The opinions expressed above are subject to the effect of, and we express no opinions herein as to, the application of state or foreign securities or Blue Sky laws or any rules or regulations thereunder.

 

(C)

We express no opinion as to the submission to the jurisdiction of United States federal courts insofar as it relates to the subject matter jurisdiction of any United States federal court sitting in the Borough of Manhattan, The City of New York, to adjudicate any controversy related to the Warrants or any document related to the Warrants.

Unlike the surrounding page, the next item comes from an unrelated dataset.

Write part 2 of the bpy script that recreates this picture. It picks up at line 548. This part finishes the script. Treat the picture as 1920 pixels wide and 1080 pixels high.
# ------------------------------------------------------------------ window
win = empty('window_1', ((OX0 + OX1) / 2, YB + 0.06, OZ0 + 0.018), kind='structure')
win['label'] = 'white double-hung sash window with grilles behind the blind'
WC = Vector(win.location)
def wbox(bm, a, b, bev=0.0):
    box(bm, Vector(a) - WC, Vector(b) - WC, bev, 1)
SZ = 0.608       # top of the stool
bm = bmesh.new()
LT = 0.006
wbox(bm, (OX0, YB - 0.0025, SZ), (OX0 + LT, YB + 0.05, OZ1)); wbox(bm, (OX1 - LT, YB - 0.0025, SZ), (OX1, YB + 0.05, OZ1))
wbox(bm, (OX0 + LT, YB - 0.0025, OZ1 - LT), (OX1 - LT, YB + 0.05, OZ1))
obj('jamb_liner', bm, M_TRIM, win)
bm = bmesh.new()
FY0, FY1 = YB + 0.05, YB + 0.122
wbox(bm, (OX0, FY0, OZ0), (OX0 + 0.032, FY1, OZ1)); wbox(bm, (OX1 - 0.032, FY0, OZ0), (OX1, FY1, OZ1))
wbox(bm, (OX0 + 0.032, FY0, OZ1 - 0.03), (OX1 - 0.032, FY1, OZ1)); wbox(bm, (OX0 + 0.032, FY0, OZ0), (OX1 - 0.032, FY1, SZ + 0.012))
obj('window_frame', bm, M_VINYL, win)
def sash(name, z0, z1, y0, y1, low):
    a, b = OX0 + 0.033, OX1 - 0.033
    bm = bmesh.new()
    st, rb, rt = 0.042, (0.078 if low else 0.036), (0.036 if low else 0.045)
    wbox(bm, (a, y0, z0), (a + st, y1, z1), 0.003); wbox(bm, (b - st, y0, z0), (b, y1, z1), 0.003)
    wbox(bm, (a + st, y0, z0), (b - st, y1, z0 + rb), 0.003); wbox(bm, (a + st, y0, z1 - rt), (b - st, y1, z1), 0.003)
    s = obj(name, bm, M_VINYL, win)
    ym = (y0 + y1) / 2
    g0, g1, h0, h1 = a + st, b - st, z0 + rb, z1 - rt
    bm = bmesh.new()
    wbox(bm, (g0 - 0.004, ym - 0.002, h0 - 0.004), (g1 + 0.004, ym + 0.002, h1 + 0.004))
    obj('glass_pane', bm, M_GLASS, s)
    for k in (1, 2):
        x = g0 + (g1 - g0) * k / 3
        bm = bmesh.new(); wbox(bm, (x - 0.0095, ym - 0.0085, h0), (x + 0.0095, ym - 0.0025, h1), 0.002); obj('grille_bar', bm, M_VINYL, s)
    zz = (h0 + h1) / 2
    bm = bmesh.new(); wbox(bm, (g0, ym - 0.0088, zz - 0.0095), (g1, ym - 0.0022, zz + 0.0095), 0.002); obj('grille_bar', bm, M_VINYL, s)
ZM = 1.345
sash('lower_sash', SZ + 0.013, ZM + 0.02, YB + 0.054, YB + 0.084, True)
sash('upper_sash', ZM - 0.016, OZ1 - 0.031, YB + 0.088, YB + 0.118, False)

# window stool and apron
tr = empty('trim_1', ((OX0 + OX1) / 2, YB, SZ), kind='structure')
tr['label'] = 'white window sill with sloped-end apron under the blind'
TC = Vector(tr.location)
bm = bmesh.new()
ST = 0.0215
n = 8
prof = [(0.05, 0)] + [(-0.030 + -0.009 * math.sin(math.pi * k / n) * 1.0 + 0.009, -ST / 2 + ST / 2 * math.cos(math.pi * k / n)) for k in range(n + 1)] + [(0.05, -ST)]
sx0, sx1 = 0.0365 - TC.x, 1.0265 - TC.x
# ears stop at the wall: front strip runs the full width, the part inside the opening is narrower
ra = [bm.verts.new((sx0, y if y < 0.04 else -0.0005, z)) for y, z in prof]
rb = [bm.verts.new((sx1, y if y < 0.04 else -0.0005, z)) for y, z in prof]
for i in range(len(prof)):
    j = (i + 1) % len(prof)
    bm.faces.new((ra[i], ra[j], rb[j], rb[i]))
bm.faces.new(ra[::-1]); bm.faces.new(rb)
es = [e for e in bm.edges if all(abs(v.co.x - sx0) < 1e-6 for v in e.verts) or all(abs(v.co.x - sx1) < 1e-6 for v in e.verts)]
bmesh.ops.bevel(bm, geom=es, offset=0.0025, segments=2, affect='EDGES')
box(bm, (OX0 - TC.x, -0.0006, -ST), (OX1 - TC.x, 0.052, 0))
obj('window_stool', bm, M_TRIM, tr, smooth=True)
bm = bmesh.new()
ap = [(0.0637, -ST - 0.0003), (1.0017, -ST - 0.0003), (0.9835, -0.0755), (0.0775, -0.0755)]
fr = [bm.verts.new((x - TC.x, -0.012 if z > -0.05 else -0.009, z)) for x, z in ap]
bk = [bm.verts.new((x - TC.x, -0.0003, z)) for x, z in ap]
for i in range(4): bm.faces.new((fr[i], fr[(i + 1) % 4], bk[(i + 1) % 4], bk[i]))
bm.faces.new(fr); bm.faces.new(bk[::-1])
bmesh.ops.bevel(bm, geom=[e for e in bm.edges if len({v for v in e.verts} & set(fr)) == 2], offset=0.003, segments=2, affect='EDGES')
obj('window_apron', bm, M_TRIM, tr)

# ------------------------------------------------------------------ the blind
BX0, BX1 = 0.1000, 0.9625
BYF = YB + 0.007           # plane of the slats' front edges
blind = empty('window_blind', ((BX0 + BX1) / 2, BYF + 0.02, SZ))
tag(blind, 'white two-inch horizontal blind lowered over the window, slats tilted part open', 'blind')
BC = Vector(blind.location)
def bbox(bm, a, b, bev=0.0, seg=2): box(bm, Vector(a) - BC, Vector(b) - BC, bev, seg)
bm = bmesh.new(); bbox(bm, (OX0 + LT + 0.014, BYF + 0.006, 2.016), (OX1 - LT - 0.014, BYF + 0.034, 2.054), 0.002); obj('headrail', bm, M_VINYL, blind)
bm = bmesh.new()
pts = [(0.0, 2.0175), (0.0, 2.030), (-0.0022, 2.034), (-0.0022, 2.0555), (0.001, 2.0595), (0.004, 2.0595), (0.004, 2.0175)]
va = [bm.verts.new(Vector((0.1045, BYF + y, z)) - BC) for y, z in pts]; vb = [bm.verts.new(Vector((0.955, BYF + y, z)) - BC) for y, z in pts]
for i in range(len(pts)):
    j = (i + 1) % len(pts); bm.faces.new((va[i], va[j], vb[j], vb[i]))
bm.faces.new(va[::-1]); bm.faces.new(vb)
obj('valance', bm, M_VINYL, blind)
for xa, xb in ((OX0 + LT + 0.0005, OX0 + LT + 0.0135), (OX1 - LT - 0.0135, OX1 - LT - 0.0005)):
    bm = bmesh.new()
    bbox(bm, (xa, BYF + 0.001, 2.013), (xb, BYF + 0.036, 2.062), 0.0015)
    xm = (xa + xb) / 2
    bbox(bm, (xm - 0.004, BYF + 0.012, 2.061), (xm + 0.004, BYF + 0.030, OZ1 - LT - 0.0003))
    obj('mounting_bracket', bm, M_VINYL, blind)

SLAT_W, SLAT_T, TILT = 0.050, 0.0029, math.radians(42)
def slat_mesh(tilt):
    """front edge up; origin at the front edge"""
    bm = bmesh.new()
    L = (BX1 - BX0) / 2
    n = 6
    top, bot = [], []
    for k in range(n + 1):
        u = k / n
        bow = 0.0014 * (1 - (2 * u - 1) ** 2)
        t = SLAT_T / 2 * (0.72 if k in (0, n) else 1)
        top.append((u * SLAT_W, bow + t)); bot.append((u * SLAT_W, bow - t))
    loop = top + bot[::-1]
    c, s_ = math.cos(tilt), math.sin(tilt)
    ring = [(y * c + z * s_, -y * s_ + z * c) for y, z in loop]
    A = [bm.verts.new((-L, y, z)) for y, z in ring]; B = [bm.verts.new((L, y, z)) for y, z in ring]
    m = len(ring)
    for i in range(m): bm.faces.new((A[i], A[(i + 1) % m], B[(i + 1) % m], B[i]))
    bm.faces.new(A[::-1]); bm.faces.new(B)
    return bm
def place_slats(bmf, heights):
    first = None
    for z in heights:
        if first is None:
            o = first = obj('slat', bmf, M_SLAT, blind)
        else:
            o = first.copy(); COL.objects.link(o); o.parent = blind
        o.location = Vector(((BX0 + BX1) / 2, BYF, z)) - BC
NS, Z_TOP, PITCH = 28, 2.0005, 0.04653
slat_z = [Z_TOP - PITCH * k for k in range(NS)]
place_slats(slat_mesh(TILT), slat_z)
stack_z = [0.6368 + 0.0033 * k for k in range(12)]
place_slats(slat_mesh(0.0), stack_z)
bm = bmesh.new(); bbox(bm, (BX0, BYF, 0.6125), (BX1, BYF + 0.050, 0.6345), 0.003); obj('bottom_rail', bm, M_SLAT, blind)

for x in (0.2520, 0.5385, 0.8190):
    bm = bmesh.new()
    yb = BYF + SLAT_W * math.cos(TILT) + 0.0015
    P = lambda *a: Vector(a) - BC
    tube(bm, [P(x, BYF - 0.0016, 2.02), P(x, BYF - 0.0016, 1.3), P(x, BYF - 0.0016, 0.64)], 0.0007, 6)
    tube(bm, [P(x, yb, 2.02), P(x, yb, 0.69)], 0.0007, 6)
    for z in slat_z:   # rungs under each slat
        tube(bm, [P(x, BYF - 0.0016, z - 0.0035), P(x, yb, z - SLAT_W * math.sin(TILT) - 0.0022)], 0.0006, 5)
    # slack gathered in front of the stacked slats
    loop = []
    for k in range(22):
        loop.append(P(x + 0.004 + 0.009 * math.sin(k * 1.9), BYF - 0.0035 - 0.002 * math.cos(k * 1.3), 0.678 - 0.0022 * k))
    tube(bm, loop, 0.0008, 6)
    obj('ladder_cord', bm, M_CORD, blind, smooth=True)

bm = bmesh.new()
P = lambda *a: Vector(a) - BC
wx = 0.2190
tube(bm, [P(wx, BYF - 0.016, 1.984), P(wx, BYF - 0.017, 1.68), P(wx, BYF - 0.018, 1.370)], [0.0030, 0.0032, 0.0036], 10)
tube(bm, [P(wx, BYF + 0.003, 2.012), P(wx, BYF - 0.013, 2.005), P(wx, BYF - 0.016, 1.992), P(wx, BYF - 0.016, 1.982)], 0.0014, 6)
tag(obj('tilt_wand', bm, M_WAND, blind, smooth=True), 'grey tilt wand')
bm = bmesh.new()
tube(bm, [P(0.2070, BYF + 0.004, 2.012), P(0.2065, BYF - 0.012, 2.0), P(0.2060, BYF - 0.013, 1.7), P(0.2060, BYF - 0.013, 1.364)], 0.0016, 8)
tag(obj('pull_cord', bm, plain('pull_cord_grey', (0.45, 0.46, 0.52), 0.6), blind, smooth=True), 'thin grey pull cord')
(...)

In connection with provisions which relate to forum selection (including, without limitation, any waiver of any objection to venue or any objection that a court is an inconvenient forum), we note that under NYCPLR §510 a New York State court may have discretion to transfer the place of trial, and under 28 U.S.C. §1404(a) a U.S. district court has discretion to transfer an action from one U.S. federal court to another, and we also note that a New York State court and a U.S. federal court may dismiss an action on the ground that such court is an improper venue or inconvenient forum.

We hereby consent to the filing of this opinion as an exhibit to a Current Report on Form 8-K to be filed by the Company on the date hereof and its incorporation by reference into the Registration Statement and further consent to the reference to our name under the caption “Legal Matters” in the prospectus supplement relating to the Offering, which is a part of the Registration Statement. In giving this consent, we do not admit that we are in the category of persons whose consent is required under Section 7 of the Securities Act and the rules and regulations of the Commission thereunder.